C’est en 2018 que la réflexion et les modifications se sont amorcées. Et en avril 2020, la Ville a modifié un règlement dans le but de « favoriser l’émergence d’entreprises innovatrices et créatrices d’emplois dont les activités s’intègrent bien au milieu urbain. » Car des entrepreneurs faisaient pression afin de pouvoir à la fois conceptualiser, fabriquer et vendre leurs produits sous un même toit. Si cela peut sembler simple, ces entreprises peinent habituellement à trouver logis justement à cause de la réglementation anciennement déficiente à leurs yeux. Pour Laurence Lavigne Lalonde, cela crée non seulement des emplois, mais un dynamisme. « Des propriétaires immobiliers cherchaient à se renouveler et étaient très contents de voir ça arriver. Effectivement, ça vient ajouter quelque chose d’intéressant pour convaincre les entreprises de s’installer dans leurs complexes, en plus de créer une identité à ce quartier-là. »

Un immense projet immobilier du promoteur Rachel Julien commencera à prendre forme en 2021, dans le secteur du Pro Gym, rue Hochelaga entre Bennett et Letourneux.

Avez-vous dit « gentrifié »?

L’arrondissement Mercier-Hochelaga-Maisonneuve est peut-être l’un des secteurs montréalais où la gentrification est la plus visible. Des triplex très modestes se juxtaposent à de magnifiques bâtiments classés patrimoniaux; de vieilles boutiques de babioles partagent la rue Ontario ou Ste-Catherine avec des magasins de fringues BCBG; et se succèdent des casse-croûtes bien graisseux et des bistros aux additions plus salées. Aussi, les nombreux condos léchés du secteur de Rouen détonnent dans le paysage des appartements souvent plus modestes qui se trouvent plus au sud et à l’ouest du quartier Hochelaga. Questionnée sur le sujet, la députée fédérale, Soraya Martinez Ferrada, tenait à préciser qu’elle ne souhaite pas voir une gentrification à outrance dans ce secteur. Mais qu’en est-il du palier municipal? « Plusieurs condos s’adressent à des premiers acheteurs et sont à des prix somme toute abordables dans le marché du condo de Montréal… même si ce n’est pas abordable pour tous les portefeuilles », précise d’abord Laurence Lavigne Lalonde. « Ceci étant dit, le service d’habitation a créé le Règlement pour une métropole mixte qui vient obliger les constructeurs à construire du logement social et abordable dans chacun de leurs projets. Et on s’assure aussi de réserver de l’espace pour des loyers à plus faible coût dans le secteur. » Pour ce qui a trait aux baux commerciaux, dont on ne connaît pas le prix moyen – pas plus que celui des loyers résidentiels -, ce n’est pas la Ville de Montréal qui tient les cordons de la bourse.
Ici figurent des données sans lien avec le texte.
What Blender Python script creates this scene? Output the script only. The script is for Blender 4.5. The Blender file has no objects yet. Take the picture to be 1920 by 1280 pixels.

Néanmoins, l’arrondissement se montre très enthousiaste face à l’avenir du secteur de Rouen. Les vitrines commerciales désormais permises ajouteront à son dynamisme et favoriseront, espère-t-il, la venue d’entreprises de services. « Ça peut amener une cohabitation intéressante et permettre aux citoyens de vraiment vivre dans leur quartier, que ce soit à pied ou à vélo », mentionne la conseillère. Fidèle à elle-même, l’administration Plante travaille aussi, chaque fois qu’elle en a l’occasion, sur l’aménagement, avec la sécurisation des rues, la plantation d’arbres et la création de saillies de trottoir. « On a vu la piste cyclable sur Desjardins ajouter beaucoup de fraîcheur dans le quartier », cite-t-elle en exemple.

Et à plus long terme, c’est encore la mixité qui sera mise de l’avant pour guider les décisions. Bien sûr, la rue de Rouen ne deviendra jamais une artère commerciale à l’instar de la rue Ontario ou encore la rue St-Hubert, plus à l’ouest, mais plutôt un endroit avec des services de proximité et un pôle d’emplois intéressants. « Ce qu’on souhaite, c’est qu’il y ait vraiment une cohabitation harmonieuse entre les résidents de tous les revenus et les entreprises offrant plusieurs types d’emplois, et ce, dans un quartier animé et proche de deux stations de métro », rappelle la conseillère. Alors, « la Pittsburgh du Canada » est peut-être chose du passé. Mais plus de cent ans plus tard et avec une économie actualisée, rien n’empêchera le secteur de Rouen, une fois métamorphosé, de briller à nouveau.